Cisco Systems announced its Android tablet, the Cius, in June last year, but without any official pronouncements regarding its price or a specific release date. Yesterday, however, the company said it will start selling the Cius exclusively to corporate customers starting on July 31. The tablet will cost US$750.

When the company unveiled the Cius last year, it was very clear about its target market: businesses and enterprises. Cisco revealed more details last Wednesday about how the Cius exactly works as an enterprise-grade tablet, and one of the integral components is Cisco’s AppHQ, which will provide business applications designed for the Cius.

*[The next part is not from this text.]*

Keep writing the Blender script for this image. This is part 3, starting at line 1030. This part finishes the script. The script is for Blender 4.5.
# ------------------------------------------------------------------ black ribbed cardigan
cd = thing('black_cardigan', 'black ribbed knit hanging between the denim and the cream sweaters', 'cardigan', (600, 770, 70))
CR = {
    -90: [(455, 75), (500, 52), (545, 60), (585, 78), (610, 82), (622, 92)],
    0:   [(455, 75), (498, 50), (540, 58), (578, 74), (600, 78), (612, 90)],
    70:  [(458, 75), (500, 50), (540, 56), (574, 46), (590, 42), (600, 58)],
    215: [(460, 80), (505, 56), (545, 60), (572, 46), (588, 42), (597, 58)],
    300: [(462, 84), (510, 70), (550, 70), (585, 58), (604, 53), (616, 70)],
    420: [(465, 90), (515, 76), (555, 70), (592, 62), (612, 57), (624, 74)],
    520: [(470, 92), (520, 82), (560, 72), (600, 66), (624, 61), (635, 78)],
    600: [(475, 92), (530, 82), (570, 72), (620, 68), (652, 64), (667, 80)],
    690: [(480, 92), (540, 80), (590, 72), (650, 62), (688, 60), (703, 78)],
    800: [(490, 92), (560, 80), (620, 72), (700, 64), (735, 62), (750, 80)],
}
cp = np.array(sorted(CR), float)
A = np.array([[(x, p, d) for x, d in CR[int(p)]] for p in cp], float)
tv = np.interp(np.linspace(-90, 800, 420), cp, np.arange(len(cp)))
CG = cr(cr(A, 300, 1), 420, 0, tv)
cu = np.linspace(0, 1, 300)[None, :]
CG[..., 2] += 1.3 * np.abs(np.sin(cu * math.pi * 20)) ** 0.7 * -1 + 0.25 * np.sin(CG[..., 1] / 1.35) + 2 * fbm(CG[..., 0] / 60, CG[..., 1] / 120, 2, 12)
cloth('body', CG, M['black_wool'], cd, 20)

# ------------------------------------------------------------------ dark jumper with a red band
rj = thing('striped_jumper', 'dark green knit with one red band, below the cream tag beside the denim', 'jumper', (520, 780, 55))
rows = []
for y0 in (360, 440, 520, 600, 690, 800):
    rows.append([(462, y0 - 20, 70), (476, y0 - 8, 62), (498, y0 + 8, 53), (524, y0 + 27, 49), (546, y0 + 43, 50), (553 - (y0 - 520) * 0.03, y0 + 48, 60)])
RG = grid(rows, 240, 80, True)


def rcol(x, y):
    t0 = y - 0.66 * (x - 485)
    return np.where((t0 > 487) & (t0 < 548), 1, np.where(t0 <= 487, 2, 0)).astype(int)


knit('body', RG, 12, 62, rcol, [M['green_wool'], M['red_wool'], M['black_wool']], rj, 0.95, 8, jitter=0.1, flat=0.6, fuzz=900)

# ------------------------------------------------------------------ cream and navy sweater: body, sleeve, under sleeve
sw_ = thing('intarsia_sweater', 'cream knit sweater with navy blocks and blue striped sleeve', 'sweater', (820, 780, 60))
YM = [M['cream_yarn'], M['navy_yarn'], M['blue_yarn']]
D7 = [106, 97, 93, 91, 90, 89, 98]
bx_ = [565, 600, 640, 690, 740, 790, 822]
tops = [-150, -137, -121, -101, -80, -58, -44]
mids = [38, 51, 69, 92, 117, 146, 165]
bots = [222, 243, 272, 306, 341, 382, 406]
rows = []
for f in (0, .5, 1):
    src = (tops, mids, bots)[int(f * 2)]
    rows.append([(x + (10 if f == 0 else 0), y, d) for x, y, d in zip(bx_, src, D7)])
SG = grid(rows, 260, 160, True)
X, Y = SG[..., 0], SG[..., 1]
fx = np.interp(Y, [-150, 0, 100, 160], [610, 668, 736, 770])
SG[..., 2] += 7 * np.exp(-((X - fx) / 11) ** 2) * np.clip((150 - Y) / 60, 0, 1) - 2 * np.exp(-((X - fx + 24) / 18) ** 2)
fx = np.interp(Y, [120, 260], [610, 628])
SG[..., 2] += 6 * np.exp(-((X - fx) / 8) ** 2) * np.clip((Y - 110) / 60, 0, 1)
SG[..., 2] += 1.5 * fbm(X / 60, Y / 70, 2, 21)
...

AppHQ is a storefront similar to the Android Market. The apps on AppHQ go through strict gatekeeping and quality control from Cisco. This will expectedly make the AppHQ an easy way to distribute apps targeted for business and enterprise use. The AppHQ also provides choice business apps and tools that easily jive with the Cius’ collaboration capabilities.

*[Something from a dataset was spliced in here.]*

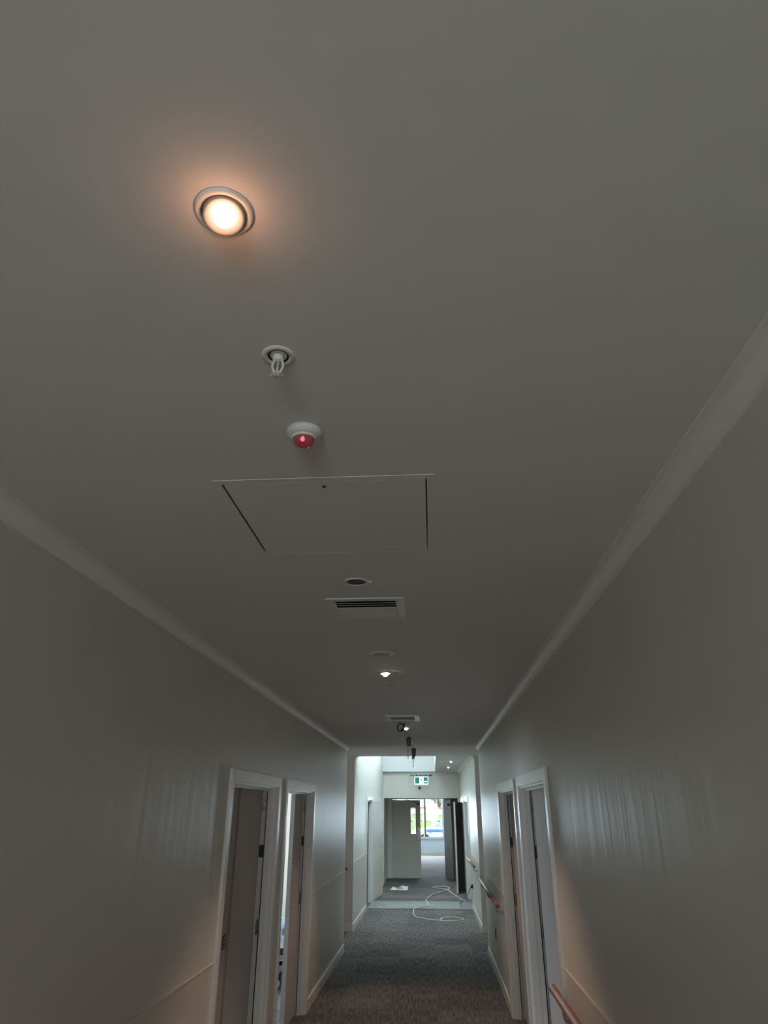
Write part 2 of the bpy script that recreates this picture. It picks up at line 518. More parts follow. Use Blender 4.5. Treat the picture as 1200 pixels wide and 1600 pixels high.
# near side walls of the cross passage, outer walls, room partitions
struct(MB().box(XO1, XL - T, YC - 0.14, YC, 0, H), 'wall_cross_passage_left', M['wall'], 'near wall of the cross passage going left', 'wall')
struct(MB().box(XR + T, XO2, YC - 0.14, YC, 0, H), 'wall_cross_passage_right', M['wall'], 'near wall of the cross passage going right', 'wall')
struct(MB().box(XO1, XL - T, 6.10, 6.22, 0, H), 'wall_bedroom_partition', M['wall_far'], 'partition between the two rooms left of the corridor', 'wall')
struct(MB().box(XR + T, XO2, 6.10, 6.22, 0, H), 'wall_room_partition_right', M['wall_far'], 'partition between the two rooms right of the corridor', 'wall')


def outer_wall(name, x0, x1, y0, y1, h, wins, label):
    mb = MB()
    y = y0
    for a, b, z0, z1 in wins:
        mb.box(x0, x1, y, a, 0, h); mb.box(x0, x1, a, b, 0, z0); mb.box(x0, x1, a, b, z1, h)
        y = b
    mb.box(x0, x1, y, y1, 0, h)
    struct(mb, name, M['wall_far'], label, 'wall')


outer_wall('wall_outer_left', XO1 - T, XO1, YB - T, YW + T, H + 0.1, [(7.1, 9.8, 0.9, 2.3), (11.0, 12.3, 0.9, 2.3)], 'outer wall of the bedrooms on the left side')
outer_wall('wall_outer_right', XO2, XO2 + T, YB - T, YW + T, H + 0.1, [(11.0, 12.3, 0.9, 2.3)], 'outer wall on the right side of the building')


def side_window(n, x, y0, y1, z0, z1, label):
    o = thing('window_%d' % n, label, 'window', (x, (y0 + y1) / 2, z0), kind='structure')
    mb = MB()
    for a, b, c, d in ((y0, y0 + 0.05, z0, z1), (y1 - 0.05, y1, z0, z1), (y0, y1, z0, z0 + 0.05), (y0, y1, z1 - 0.05, z1), ((y0 + y1) / 2 - 0.025, (y0 + y1) / 2 + 0.025, z0, z1)):
        mb.box(x - 0.03, x + 0.03, a, b, c, d)
    mb.build('window_frame', M['lounge_frame'], o)
    MB().box(x - 0.004, x + 0.004, y0 + 0.05, y1 - 0.05, z0 + 0.05, z1 - 0.05).build('pane', M['glass'], o)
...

The Cius and AppHQ tandem is intended to give IT personnel less headaches when controlling company-issued Cius tablets. Through the AppHQ Manager, a company’s IT department can control what apps can be downloaded and installed on the Cius. The AppHQ Manager also enables companies to build their own custom storefronts carrying the company’s brand; in other words, it provides a mechanism for apps curation for the company’s employees.

Also included in the Cius are business productivity apps such as WebEx (Cisco’s home-grown online meeting app), Jabber (for instant messaging), Quad (an app for enterprise social networking), and Virtual Experience Infrastructure or VXI (for secure access to cloud-based business applications). To protect privacy and ensure security, the Cisco Cius employs enterprise-level security using a combination of hardware and software encryption.

The Cius tablet itself has interesting specs. It runs on Android 2.2 Froyo, packs a 1.6-GHz Intel Atom mobile processor, and carries 32 gigabytes of internal storage. It’s 7-inch display size makes it portable and light enough (at 1.5 pounds) for mobile use. It can connect to networks via Bluetooth, Wi-Fi and 3G/4G, with Verizon as the choice carrier for data services. Connectivity to AT&T has also been announced by Cisco.

An optional docking station and a handset are also available. The battery of the Cius is user-replaceable, too.

Given its price, the Cius is clearly a tablet not meant for just anyone or for ordinary consumers. Cisco also frequently insists that the Cius is targeted at businesses and corporate consumers. Amidst the barrage of Android tablets that are better spec’d, are less expensive, and are also worthy of enterprise use, what do you think are Cisco’s chances of succeeding in pushing the Cius to its target market?